Avec des groupes de soutirage sous vide, on atteint des écarts types de 1,5 à 3% du poids des fromages moulés, en fonction des configurations, sans isolement des cloches.
Et pour les pâtes pressées non cuites ?
PV : Le bac de pré-pressage est plus adapté pour du multi-formats. Son principal avantage est sa polyvalence. Il est assez facile de découper des pains de caillé de différentes tailles dans un bac. Pour une mouleuse tubulaire, c’est plus compliqué. Il faut soit changer le faisceau tubulaire à chaque changement de format, ce qui engendre des temps d’arrêt de production qui peuvent être longs. Soit investir dans une seconde mouleuse, pour une usine bi-formats. Mais à partir de trois ou quatre formats différents, cela devient ingérable, et le bac de pré-pressage est plus avantageux dans ce cas.

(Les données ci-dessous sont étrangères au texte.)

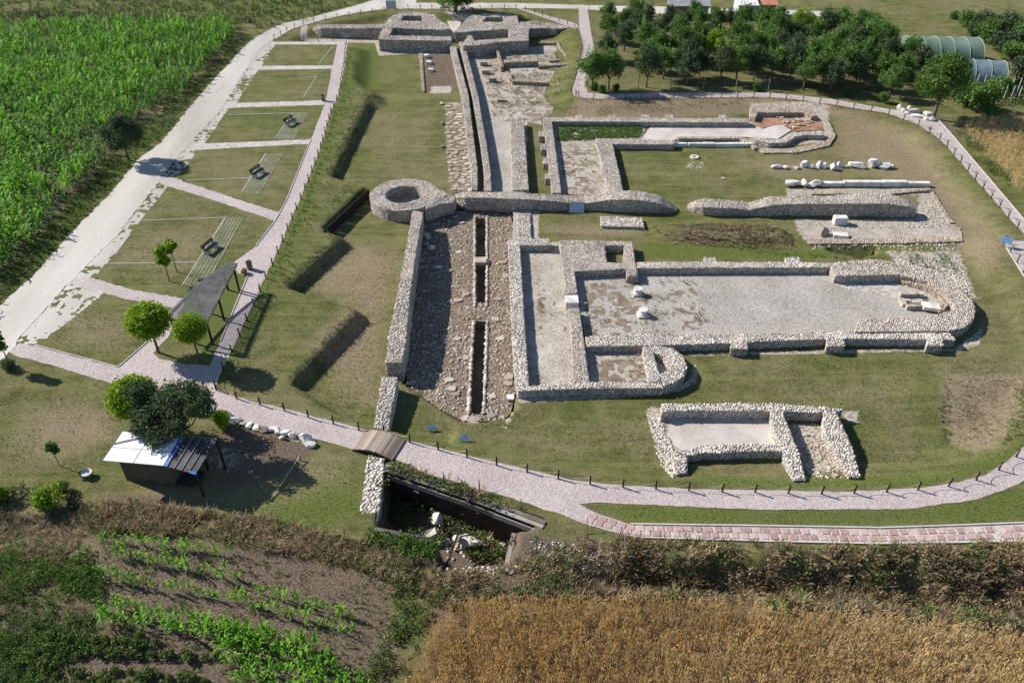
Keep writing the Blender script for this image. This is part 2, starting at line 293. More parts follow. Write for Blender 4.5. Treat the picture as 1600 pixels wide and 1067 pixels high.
# masks painted on the ground: where bare soil, dead grass, gravel and lush growth lie
MASKS = {
 'dry': [
  ([(1476, 584), (1602, 586), (1596, 655), (1562, 695), (1520, 716), (1486, 694), (1472, 640)], -.8, 1.2, 1.3), ([(455, 165), (560, 300), (500, 300)], -.3, 2, .3), ([(1100, 240), (1300, 245), (1420, 270), (1420, 285), (1200, 280)], -.8, 3, .6), ([(1020, 560), (1200, 570), (1200, 600), (1080, 600)], -.8, 3, .4), ([(700, 640), (800, 665), (960, 700), (900, 720), (720, 680)], -.7, 2, .5), ([(30, 660), (170, 640), (180, 690), (60, 700)], 0, 2, 1.0),
  ([(560, 380), (632, 395), (600, 520), (588, 640), (500, 575), (470, 560), (548, 478), (478, 450), (500, 410)], -.8, 2.5, .85),
  ([(590, 170), (690, 170), (700, 290), (560, 280)], -.8, 3, .45),
  ([(1440, 560), (1600, 540), (1640, 700), (1480, 730)], -.8, 4, .5),
  ([(1350, 180), (1440, 215), (1540, 330), (1590, 400), (1540, 440), (1470, 380), (1400, 300), (1300, 240), (1300, 180)], -.6, 4, .8),
  ([(900, 158), (1200, 157), (1300, 168), (1330, 185), (1240, 178), (1170, 174), (1000, 182), (870, 184)], -.4, 1.0, .95),
  ([(20, 640), (110, 610), (190, 640), (160, 720), (60, 740), (0, 700)], 0, 3, .7),
  ([(70, 470), (240, 500), (190, 560), (90, 545)], 0, 2, .6), ([(190, 350), (400, 350), (330, 420), (170, 430)], 0, 3, .55),
  ([(300, 240), (460, 240), (430, 320), (290, 280)], 0, 2.5, .4),
  ([(960, 640), (1020, 640), (1040, 740), (940, 700), (900, 660)], -.8, 3, .55),
  ([(1230, 600), (1440, 560), (1460, 740), (1360, 740), (1340, 650)], -.8, 4, .55),
  ([(840, 350), (1010, 352), (1010, 372), (840, 366)], -.8, 1, .7),
  ([(0, 760), (160, 770), (420, 700), (560, 700), (560, 760), (300, 840), (0, 960)], 0, 2, .6),
  ([(960, 235), (1200, 235), (1200, 300), (1000, 300)], -.8, 4, .35)],
 'soil': [
  ([(1480, 588), (1598, 590), (1592, 650), (1560, 690), (1520, 712), (1490, 690), (1476, 640)], -.8, 1.6, .45),
  ([(1060, 352), (1220, 352), (1235, 375), (1100, 384), (1030, 372)], -.5, 1.5, .6),
  ([(664, 86), (712, 84), (716, 145), (664, 144)], -.8, .6, .85),
  ([(150, 838), (300, 840), (470, 870), (610, 900), (610, 1200), (-100, 1200), (160, 1000), (165, 900)], 0, 1.2, 1),
  ([(-200, 940), (160, 930), (160, 1300), (-200, 1300)], 0, 2, .8),
  ([(800, 830), (1000, 846), (1000, 900), (790, 892)], 0, 1, .8),
  ([(690, 900), (1700, 890), (1800, 1300), (600, 1300)], 0, 1, 1),
  ([(345, 650), (500, 690), (470, 740), (340, 770), (330, 700)], 0, 1.5, .85),
  ([(150, 770), (260, 775), (340, 790), (200, 800)], 0, 1, .9),
  ([(1400, 165), (1470, 180), (1510, 215), (1490, 215), (1440, 190)], 0, 1, .8),
  ([(604, 722), (852, 808), (860, 830), (606, 740)], 0, .4, .9),
  ([(600, 735), (852, 824), (795, 890), (676, 890), (590, 830)], 0, .5, 1),
  ([(940, 20), (1400, 20), (1430, 150), (1380, 160), (1200, 143), (925, 140)], 0, 3, .38),
  ([(0, 62), (370, 42), (330, 100), (210, 200), (0, 430)], 0, 2, .9)],
 'gravel': [
  ([(1014, 636), (1050, 640), (1062, 700), (1056, 745), (1036, 720), (1026, 690), (1012, 655)], -.8, .7, 1),
  ([(1036, 660), (1210, 660), (1225, 700), (1050, 712)], -.8, .4, 1), ([(1222, 660), (1290, 660), (1330, 745), (1300, 740), (1262, 752)], -.8, .5, .75),
  ([(1310, 640), (1345, 640), (1340, 662), (1325, 662)], -.8, .6, .8),
  ([(1240, 345), (1430, 342), (1440, 300), (1455, 300), (1500, 365), (1505, 380), (1262, 380), (1250, 365)], -.8, .8, 1),
  ([(1380, 392), (1498, 392), (1530, 470), (1510, 460), (1460, 430), (1400, 412)], -.8, 1.0, .8),
  ([(808, 618), (1036, 605), (1050, 609), (1080, 592), (1084, 570), (1090, 575), (1088, 596), (1060, 612), (1030, 617), (840, 628), (812, 630)], -.8, .3, 1),
  ([(1080, 552), (1280, 547), (1490, 545), (1525, 520), (1540, 500), (1530, 540), (1490, 549), (1080, 556)], -.8, .25, .9),
  ([(585, 66), (592, 88), (640, 84), (700, 86), (712, 84), (640, 79), (600, 74)], -.8, .4, 1),
  ([(472, 50), (482, 44), (480, 62), (600, 60), (600, 68), (470, 66)], -.8, .4, 1),
  ([(800, 330), (842, 330), (842, 378), (800, 375)], -.8, .4, .9), ([(1000, 295), (1020, 295), (1020, 305), (1000, 305)], -.8, .3, 0),
  ([(1170, 170), (1290, 168), (1300, 215), (1290, 222), (1200, 232), (1170, 225)], -.8, .7, .9),
  ([(1225, 295), (1460, 292), (1452, 306), (1230, 308)], -.8, .5, .75),
  ([(790, 605), (800, 600), (800, 660), (786, 670)], -.8, .6, .7), ([(674, 135), (705, 135), (705, 146), (672, 146)], -.8, .5, 1),
  ([(716, 52), (730, 40), (690, 25), (740, 20), (735, 60), (716, 62)], -.8, .8, 1),
  ([(300, 700), (380, 690), (400, 720), (360, 745), (330, 750)], 0, 1.5, .5)],
 'lush': [
  ([(545, 66), (600, 70), (590, 130), (550, 140), (500, 300), (470, 370), (400, 500), (350, 605), (335, 600), (375, 500), (430, 400), (480, 290), (525, 160)], 0, 1.2, .9),
  ([(1000, 378), (1300, 392), (1300, 404), (1010, 404)], -.8, .8, 1), ([(1100, 742), (1240, 755), (1480, 745), (1600, 690), (1600, 720), (1450, 766), (1200, 768), (1070, 760)], -.4, 1, 1),
  ([(920, 788), (1200, 798), (1460, 792), (1700, 740), (1700, 815), (1100, 818), (990, 816)], 0, 1, .9),
  ([(330, 760), (440, 730), (560, 720), (570, 800), (480, 840), (330, 815)], 0, 2, .9),
  ([(245, 300), (175, 300), (62, 420), (0, 477), (0, 430), (137, 282), (240, 200)], 0, 1.5, .9),
  ([(-400, -30), (2000, -30), (2000, -5), (-400, -5)], 0, 30, 0.0),
  ([(590, 80), (660, 80), (660, 150), (600, 150)], -.8, 2, .45), ([(870, 195), (1008, 193), (1004, 215), (870, 222)], -.8, .6, .9),
  ([(240, 480), (330, 560), (385, 430), (350, 420)], 0, .8, .9), ([(680, 670), (1000, 745), (1000, 756), (690, 700)], -.4, 1.5, .5),
  ([(-100, 60), (60, 45), (380, 30), (600, 5), (400, -10), (-200, 0)], 0, 4, .7)],
}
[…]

Le travail en bac de pré-pressage se fait en moulage discontinu ; la configuration des fromageries avec ce type de matériel implique en général des cuves de grosses capacités (10 000 à 18 000 litres). Plus on voudra faire de petits fromages et plus le bac sera de grande capacité, moins les écarts types seront bons.
Il existe tout de même des solutions pour améliorer la performance des bacs de pré-pressage : système de remplissage avec répartition automatique du caillé, mesure de la hauteur du pain de caillé par ultrasons associée à un découpage automatisé… Un bémol pour les bacs de pressage de grande taille : il est difficile d’avoir un pressage homogène à tous les endroits du bac.
Selon les configurations, les écarts types obtenus avec des bacs de pré-pressage sont entre 3 et 6% du poids des produits moulés. Avec des mouleuses, l’écart type est globalement meilleur, et le moulage se fait en continue, avec des cuves de plus petites capacités.
Quelles sont les prochaines innovations prévisibles ?
PV : L’une des marges de progrès à l’avenir sera d’améliorer les écarts type en début et en fin de moulage sur les mouleuses. En effet, si on exprime l’écart type en fonction d’une cuve complète, on se situe en général entre 3 et 4% du poids nominal. Mais si on enlève les 10 premiers % et les 10 derniers, l’écart type se situe entre 2,0 et 2,5% du poids des fromages moulés, pour les 80% du moulage d’une cuve, selon les configurations.
Nous travaillons actuellement sur l’amélioration de ces points sur la régulation de nos prochaines mouleuses, malgré leurs performances actuelles, afin de continuer à diminuer les écarts types au moulage, qui reste une des préoccupations des fromagers.
Vous soulignez également le poids de l’environnement.
PV : En effet, le fromager n’a pas toujours le choix. Pour des raisons de configuration de son atelier, pour des raisons économiques, de multi-formats, de place, etc., il ne peut parfois se permettre, par exemple, de changer ses cuves.
Ensuite, il faut tenir compte des éléments périphériques, tel que le brassage en cuve : le mélange caillé-sérum qui arrive dans la mouleuse doit être le plus homogène possible pendant tout le temps du moulage. Ou bien veiller à avoir des temps de moulage optimaux : sur les pâtes molles, il ne faut pas dépasser 10 à 15 minutes et sur les pâtes pressées, 20 à 30 minutes. Sinon, on enregistre des différences d’extrait sec importantes entre le début et la fin du moulage.
Malheureusement, on trouve parfois, avec l’augmentation des capacités de production des ateliers, des utilisations avec des temps de moulage supérieur à 50 minutes sur des mouleuses, et là, les écarts types ne deviennent plus maîtrisables.